Big cable companies seem to go out of their way to stoke this kind of hatred. They force customers to engage in aggressive, nerve-wracking bargaining to avoid having their cable and internet bills shoot up. They make it difficult to cancel service. They've allowed customers' streaming experience to degrade in order to squeeze more money out of content companies like Netflix. Comcast set an arbitrary bandwidth cap in 2008 and has barely changed it since then. Customers are forced to sign up for installation in four hour windows, then left to wonder if the technician will know how to do his job — or will show up at all.

Almost everyone knows someone who has been hurt by a cable company's greed or incompetence. When I asked my colleagues here at Vox, several related bad experiences they've had with a cable company. Comcast, Verizon, AT&T, and Time Warner Cable seem like companies determined to pad the bottom line by any means. Customers are tired of it.

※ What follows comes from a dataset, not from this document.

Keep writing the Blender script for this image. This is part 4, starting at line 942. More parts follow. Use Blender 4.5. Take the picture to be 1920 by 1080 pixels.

When the network neutrality debate began a decade ago, broadband internet service was still a new concept. The argument that government should keep its hands off and let the market evolve had a lot of appeal. There were hopes that technological progress would cause new companies to enter the market and shake it up.

Almost a decade later, it's clear that there's not much new competition on the way. It's obvious the incumbents have no interest in providing better service. So whatever reservations they might have, more and more people think it's time for the feds to take stronger measures.

A different model

The sad thing about this is it didn't have to be this way. A century ago, another telecommunications monopoly faced a similar situation. The old AT&T was rapidly gobbling up competing telephone companies. The Wilson administration was considering launching an antitrust case against the company.

But AT&T president Theodore Vail decided it would make more sense to cooperate with the feds than to fight them. In 1913, AT&T sent a letter, known as the Kingsbury Commitment after the AT&T executive who drafted it, to the Wilson administration. In this letter, AT&T offered to make certain public-interest commitments if the government ended its antitrust investigation.

The resulting regime wasn't perfect by any means. But Vail's conception of AT&T as a different kind of company — one that had obligations to the public as well as its shareholders — helped to give America one of the best telephone systems in the world. And in the long run, this approach probably benefitted AT&T shareholders too: by improving the company's standing with the public, the strategy helped to ward off hostile government regulation.

In contrast, today's telecommunications companies seem determined to squeeze every ounce of profits out of their dominant positions. Consumers are tired of it, and they're increasingly pressuring their elected officials to do something about it.